MATERIAL |
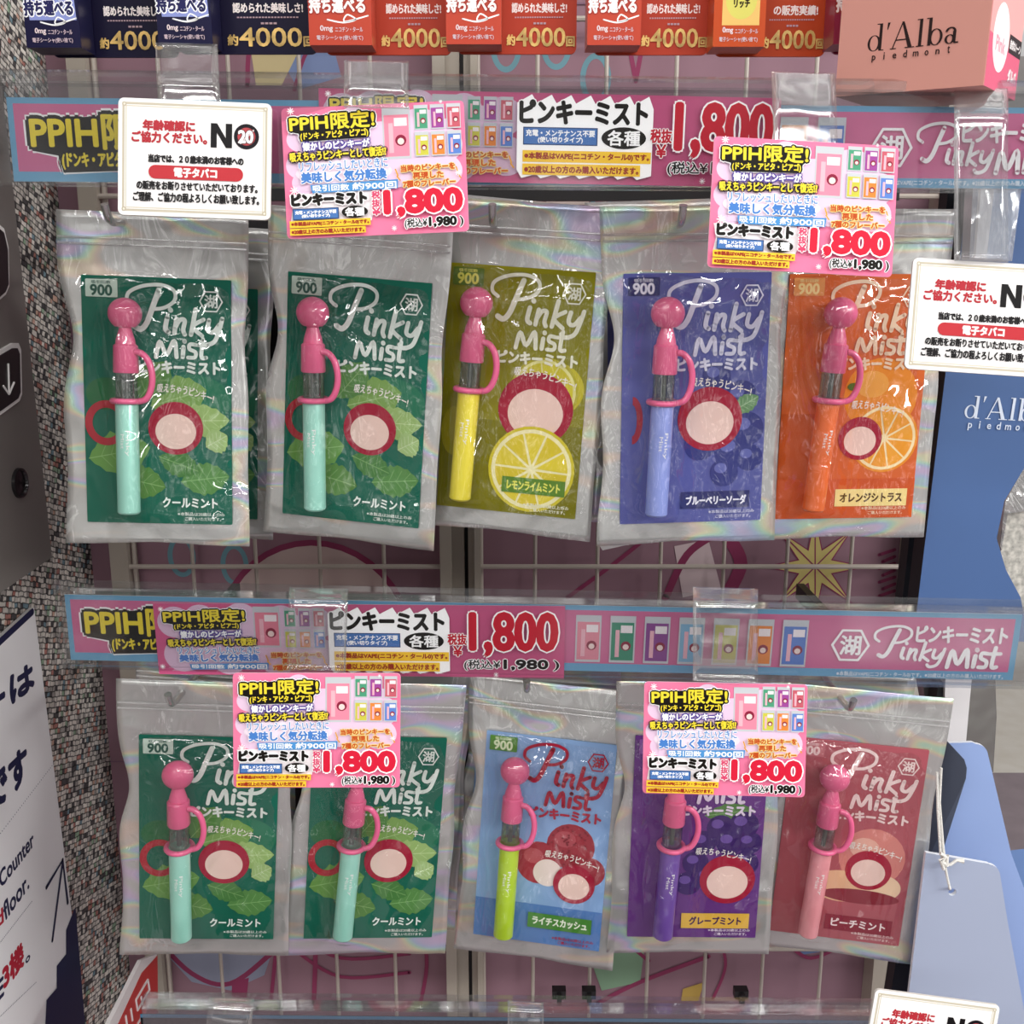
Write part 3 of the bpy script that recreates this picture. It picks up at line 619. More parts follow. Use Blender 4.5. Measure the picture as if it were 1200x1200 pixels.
FLAV = {
 'mint': dict(card='#1C6A57', tube='#A4E2D2', name='クールミント', nm=(42, 121, 72, 126.5), nc='#F2FBF6', nb=None, tagc='#C9DCD0', tagt='#2A5B4E', lg='#E6F0EA', art='mint', call=(40, 57, 71, 66), rd=(49.5, 82, 15)),
 'lemon': dict(card='#8F8B16', tube='#F0E13E', name='レモンライムミント', nm=(40, 117, 70, 122), nc='#E8E86A', nb=('#5E8A2A', (37, 115, 73, 124)), tagc='#5F7A22', tagt='#E9E46A', lg='#F0F0DC', art='lemon', call=(40, 53, 75, 60), rd=(53, 76, 21)),
 'berry': dict(card='#5C61A4', tube='#93A3E8', name='ブルーベリーソーダ', nm=(37, 121, 71, 126), nc='#F0F0FA', nb=('#34376E', (34, 118.5, 73, 128)), tagc='#34376E', tagt='#E8E8F6', lg='#D9DAEE', art='berry', call=(38, 55, 72, 64), rd=(49, 78, 18)),
 'orange': dict(card='#D86A34', tube='#EE6E26', name='オレンジシトラス', nm=(37, 121.5, 73, 126.5), nc='#5A3A18', nb=('#F3DE96', (34, 119, 76, 129)), tagc='#E59A5A', tagt='#F6DC9C', lg='#F3D9BC', art='orange', call=(40, 68, 70, 76), rd=(46, 90, 12.5)),
 'lychee': dict(card='#8FB2E0', tube='#BCDC36', name='ライチスカッシュ', nm=(37, 117.5, 71, 122.5), nc='#F4FAE8', nb=('#4F8E3C', (34, 115, 74, 125)), tagc='#5E9440', tagt='#EAF6D0', lg='#B0243E', art='lychee', call=(42, 72, 76, 79), rd=(61, 93, 13)),
 'grape': dict(card='#6A3A86', tube='#7552AA', name='グレープミント', nm=(38, 121, 70, 126.5), nc='#4A2A5A', nb=('#E9BC4E', (33, 118.5, 75, 129)), tagc='#8E5AA6', tagt='#F0E0F4', lg='#EADCF0', art='grape', call=(40, 73, 74, 80), rd=(60, 95, 17)),
 'peach': dict(card='#B25C66', tube='#F2A2AA', name='ピーチミント', nm=(37, 121, 70, 126.5), nc='#FBEDEE', nb=('#8E2438', (33, 118.5, 74, 129.5)), tagc='#C87880', tagt='#F3D4D4', lg='#F3DCDA', art='peach', call=(42, 66, 74, 73), rd=(55, 85, 14)),
}
def card_mesh(fl):
    F = FLAV[fl]; p = Pr(80, 136, .080, face=F['card'], edge=F['card'], th=.0006, r=.6, rough=.5)
    a = F['art']
    def clipx(P): return [(min(max(x, .3), 79.7), min(max(y, .3), 135.7)) for x, y in P]
    if a == 'mint':
        p.ell(58, 66, 22, 14, '#2C7A5C'); p.ell(12, 64, 11, 9, '#2F6E46')
        leaf(p, 36, 70, 32, 12, -18, '#7FA858', '#A8C888'); leaf(p, 46, 78, 33, 9, -2, '#9DBE74', '#C3D8A0'); leaf(p, 2, 100, 34, 12, -12, '#6E9E50', '#94BC78'); leaf(p, 18, 110, 26, 9, 12, '#5C8A44', '#8CB070')
        leaf(p, 52, 112, 27, 9, -8, '#5E9250', '#8AB878'); leaf(p, 40, 98, 24, 7, 20, '#4F8446', '#80AC6C'); leaf(p, 30, 66, 26, 9, -52, '#5A8E4A', '#8CB474'); leaf(p, 66, 92, 13.5, 7, -30, '#A7C584', '#C9DAAE')
        p.ring(12, 80, 11.6, 12.5, 7.6, 8.4, '#B5303E', 30)
    elif a == 'lemon':
        p.rect(0, 84, 80, 136, '#7E7A12'); p.ell(62, 64, 17, 15, '#C8BE30'); p.ell(8, 92, 7.7, 14, '#A39A1C')
        citrus(p, 57, 66, 19, '#B8B02C', '#E8E49A', '#D6CC3C', '#CFC434', 10)
        roundel(p, *F['rd']); citrus(p, 53, 110, 24.5, '#D4C630', '#F3EDBE', '#E2D03C', '#DBC732', 4)
    elif a == 'berry':
        for cx, cy, r in ((52, 55, 8), (66, 66, 9), (70, 84, 9.5), (62, 96, 10), (72, 100, 7.6), (44, 92, 9), (58, 108, 8)): ball(p, cx, cy, r, '#3C4184', '#6A70B4')
        leaf(p, 62, 74, 16, 5, -30, '#6E9A6A', '#A8C8A0'); p.ring(6, 78, 5.7, 13, 2.4, 8.5, '#A93246', 30, -90, 90)
    elif a == 'orange':
        p.rect(0, 76, 30, 136, '#C95A24'); ball(p, 56, 66, 21, '#EE9430', '#F4AE52'); citrus(p, 60, 90, 19.5, '#E9962C', '#F8E6B8', '#F0A838', '#EDA030', 8); p.ell(40, 61, 3.4, 2.2, '#5C7A34'); p.rect(0, 113, 80, 136, '#CF5A28')
    elif a == 'lychee':
        p.rect(0, 110, 80, 136, '#5C86C4'); ball(p, 57, 69, 15, '#A23440', '#B6505A'); ball(p, 38, 82, 14, '#A83844', '#BE5A62'); p.ell(44, 88, 9, 9, '#F2E2DC'); ball(p, 70, 84, 9.5, '#A23440', '#B6505A')
        random.seed(3)
        for i in range(46):
            t = random.random()*6.28; r = 15*math.sqrt(random.random()); p.ell(57+r*.92*math.cos(t), 69+r*.92*math.sin(t), .8, .7, '#8A2834', 8)
    elif a == 'grape':
        leaf(p, 44, 52, 30, 6, -8, '#5C8A4A', '#8CB47A')
        for cx, cy, r in ((54, 60, 8.5), (68, 58, 9), (60, 70, 8.5), (72, 70, 7.6), (44, 70, 8), (40, 84, 8), (48, 94, 8), (36, 98, 8), (70, 84, 8.5)): ball(p, cx, cy, r, '#3E2468', '#6E52A0')
    elif a == 'peach':
        ball(p, 56, 76, 20, '#D98A82', '#E8B4A4'); p.ell(40, 98, 18, 11, '#E8BE98'); p.ell(64, 96, 12, 9, '#EFD0B0'); p.ell(52, 104, 24, 5, '#8E3440')
    if a != 'lemon': roundel(p, *F['rd'])
    p.rect(2.5, 2, 19.5, 11.5, F['tagc'], .6); p.text('900', (5.2, 5, 16.5, 10.6), F['tagt'], .28); p.text('吸引回数', (5.8, 2.7, 16, 4.4), F['tagt'], .04)
    logo(p, PINKY, (24, 4, 72, 37), (23.5, 4, 76, 36), F['lg']); logo(p, MIST, (40, 31.5, 69, 42.5), (39, 32, 68, 43), F['lg'])
    p.text('ピンキーミスト', (30, 45, 74, 51.5), F['lg'], .42); hexlogo(p, 69.5, 12, 6.5, F['lg'])
    p.text('吸えちゃうピンキー!', (F['call'][0], F['call'][1]+1.5, F['call'][2], F['call'][1]+6.2), '#F6F2EC', .10, rot=10, arc=1.8)
    if F['nb']: c, (x0, y0, x1, y1) = F['nb']; p.rect(x0, y0, x1, y1, c)
    p.text(F['name'], F['nm'], F['nc'], .24)
    p.text('※本製品は20歳以上のみ', (50, 129.2, 76, 131.2), F['lg'], .04); p.text('ご購入いただけます。', (54, 131.9, 74, 133.9), F['lg'], .04)
    return p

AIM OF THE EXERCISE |
Omit the pictures and give the material again, exactly and in full.

SOLUTION TO THIS TASK |
Write part 3 of the bpy script that recreates this picture. It picks up at line 619. More parts follow. Use Blender 4.5. Measure the picture as if it were 1200x1200 pixels.
FLAV = {
 'mint': dict(card='#1C6A57', tube='#A4E2D2', name='クールミント', nm=(42, 121, 72, 126.5), nc='#F2FBF6', nb=None, tagc='#C9DCD0', tagt='#2A5B4E', lg='#E6F0EA', art='mint', call=(40, 57, 71, 66), rd=(49.5, 82, 15)),
 'lemon': dict(card='#8F8B16', tube='#F0E13E', name='レモンライムミント', nm=(40, 117, 70, 122), nc='#E8E86A', nb=('#5E8A2A', (37, 115, 73, 124)), tagc='#5F7A22', tagt='#E9E46A', lg='#F0F0DC', art='lemon', call=(40, 53, 75, 60), rd=(53, 76, 21)),
 'berry': dict(card='#5C61A4', tube='#93A3E8', name='ブルーベリーソーダ', nm=(37, 121, 71, 126), nc='#F0F0FA', nb=('#34376E', (34, 118.5, 73, 128)), tagc='#34376E', tagt='#E8E8F6', lg='#D9DAEE', art='berry', call=(38, 55, 72, 64), rd=(49, 78, 18)),
 'orange': dict(card='#D86A34', tube='#EE6E26', name='オレンジシトラス', nm=(37, 121.5, 73, 126.5), nc='#5A3A18', nb=('#F3DE96', (34, 119, 76, 129)), tagc='#E59A5A', tagt='#F6DC9C', lg='#F3D9BC', art='orange', call=(40, 68, 70, 76), rd=(46, 90, 12.5)),
 'lychee': dict(card='#8FB2E0', tube='#BCDC36', name='ライチスカッシュ', nm=(37, 117.5, 71, 122.5), nc='#F4FAE8', nb=('#4F8E3C', (34, 115, 74, 125)), tagc='#5E9440', tagt='#EAF6D0', lg='#B0243E', art='lychee', call=(42, 72, 76, 79), rd=(61, 93, 13)),
 'grape': dict(card='#6A3A86', tube='#7552AA', name='グレープミント', nm=(38, 121, 70, 126.5), nc='#4A2A5A', nb=('#E9BC4E', (33, 118.5, 75, 129)), tagc='#8E5AA6', tagt='#F0E0F4', lg='#EADCF0', art='grape', call=(40, 73, 74, 80), rd=(60, 95, 17)),
 'peach': dict(card='#B25C66', tube='#F2A2AA', name='ピーチミント', nm=(37, 121, 70, 126.5), nc='#FBEDEE', nb=('#8E2438', (33, 118.5, 74, 129.5)), tagc='#C87880', tagt='#F3D4D4', lg='#F3DCDA', art='peach', call=(42, 66, 74, 73), rd=(55, 85, 14)),
}
def card_mesh(fl):
    F = FLAV[fl]; p = Pr(80, 136, .080, face=F['card'], edge=F['card'], th=.0006, r=.6, rough=.5)
    a = F['art']
    def clipx(P): return [(min(max(x, .3), 79.7), min(max(y, .3), 135.7)) for x, y in P]
    if a == 'mint':
        p.ell(58, 66, 22, 14, '#2C7A5C'); p.ell(12, 64, 11, 9, '#2F6E46')
        leaf(p, 36, 70, 32, 12, -18, '#7FA858', '#A8C888'); leaf(p, 46, 78, 33, 9, -2, '#9DBE74', '#C3D8A0'); leaf(p, 2, 100, 34, 12, -12, '#6E9E50', '#94BC78'); leaf(p, 18, 110, 26, 9, 12, '#5C8A44', '#8CB070')
        leaf(p, 52, 112, 27, 9, -8, '#5E9250', '#8AB878'); leaf(p, 40, 98, 24, 7, 20, '#4F8446', '#80AC6C'); leaf(p, 30, 66, 26, 9, -52, '#5A8E4A', '#8CB474'); leaf(p, 66, 92, 13.5, 7, -30, '#A7C584', '#C9DAAE')
        p.ring(12, 80, 11.6, 12.5, 7.6, 8.4, '#B5303E', 30)
    elif a == 'lemon':
        p.rect(0, 84, 80, 136, '#7E7A12'); p.ell(62, 64, 17, 15, '#C8BE30'); p.ell(8, 92, 7.7, 14, '#A39A1C')
        citrus(p, 57, 66, 19, '#B8B02C', '#E8E49A', '#D6CC3C', '#CFC434', 10)
        roundel(p, *F['rd']); citrus(p, 53, 110, 24.5, '#D4C630', '#F3EDBE', '#E2D03C', '#DBC732', 4)
    elif a == 'berry':
        for cx, cy, r in ((52, 55, 8), (66, 66, 9), (70, 84, 9.5), (62, 96, 10), (72, 100, 7.6), (44, 92, 9), (58, 108, 8)): ball(p, cx, cy, r, '#3C4184', '#6A70B4')
        leaf(p, 62, 74, 16, 5, -30, '#6E9A6A', '#A8C8A0'); p.ring(6, 78, 5.7, 13, 2.4, 8.5, '#A93246', 30, -90, 90)
    elif a == 'orange':
        p.rect(0, 76, 30, 136, '#C95A24'); ball(p, 56, 66, 21, '#EE9430', '#F4AE52'); citrus(p, 60, 90, 19.5, '#E9962C', '#F8E6B8', '#F0A838', '#EDA030', 8); p.ell(40, 61, 3.4, 2.2, '#5C7A34'); p.rect(0, 113, 80, 136, '#CF5A28')
    elif a == 'lychee':
        p.rect(0, 110, 80, 136, '#5C86C4'); ball(p, 57, 69, 15, '#A23440', '#B6505A'); ball(p, 38, 82, 14, '#A83844', '#BE5A62'); p.ell(44, 88, 9, 9, '#F2E2DC'); ball(p, 70, 84, 9.5, '#A23440', '#B6505A')
        random.seed(3)
        for i in range(46):
            t = random.random()*6.28; r = 15*math.sqrt(random.random()); p.ell(57+r*.92*math.cos(t), 69+r*.92*math.sin(t), .8, .7, '#8A2834', 8)
    elif a == 'grape':
        leaf(p, 44, 52, 30, 6, -8, '#5C8A4A', '#8CB47A')
        for cx, cy, r in ((54, 60, 8.5), (68, 58, 9), (60, 70, 8.5), (72, 70, 7.6), (44, 70, 8), (40, 84, 8), (48, 94, 8), (36, 98, 8), (70, 84, 8.5)): ball(p, cx, cy, r, '#3E2468', '#6E52A0')
    elif a == 'peach':
        ball(p, 56, 76, 20, '#D98A82', '#E8B4A4'); p.ell(40, 98, 18, 11, '#E8BE98'); p.ell(64, 96, 12, 9, '#EFD0B0'); p.ell(52, 104, 24, 5, '#8E3440')
    if a != 'lemon': roundel(p, *F['rd'])
    p.rect(2.5, 2, 19.5, 11.5, F['tagc'], .6); p.text('900', (5.2, 5, 16.5, 10.6), F['tagt'], .28); p.text('吸引回数', (5.8, 2.7, 16, 4.4), F['tagt'], .04)
    logo(p, PINKY, (24, 4, 72, 37), (23.5, 4, 76, 36), F['lg']); logo(p, MIST, (40, 31.5, 69, 42.5), (39, 32, 68, 43), F['lg'])
    p.text('ピンキーミスト', (30, 45, 74, 51.5), F['lg'], .42); hexlogo(p, 69.5, 12, 6.5, F['lg'])
    p.text('吸えちゃうピンキー!', (F['call'][0], F['call'][1]+1.5, F['call'][2], F['call'][1]+6.2), '#F6F2EC', .10, rot=10, arc=1.8)
    if F['nb']: c, (x0, y0, x1, y1) = F['nb']; p.rect(x0, y0, x1, y1, c)
    p.text(F['name'], F['nm'], F['nc'], .24)
    p.text('※本製品は20歳以上のみ', (50, 129.2, 76, 131.2), F['lg'], .04); p.text('ご購入いただけます。', (54, 131.9, 74, 133.9), F['lg'], .04)
    return p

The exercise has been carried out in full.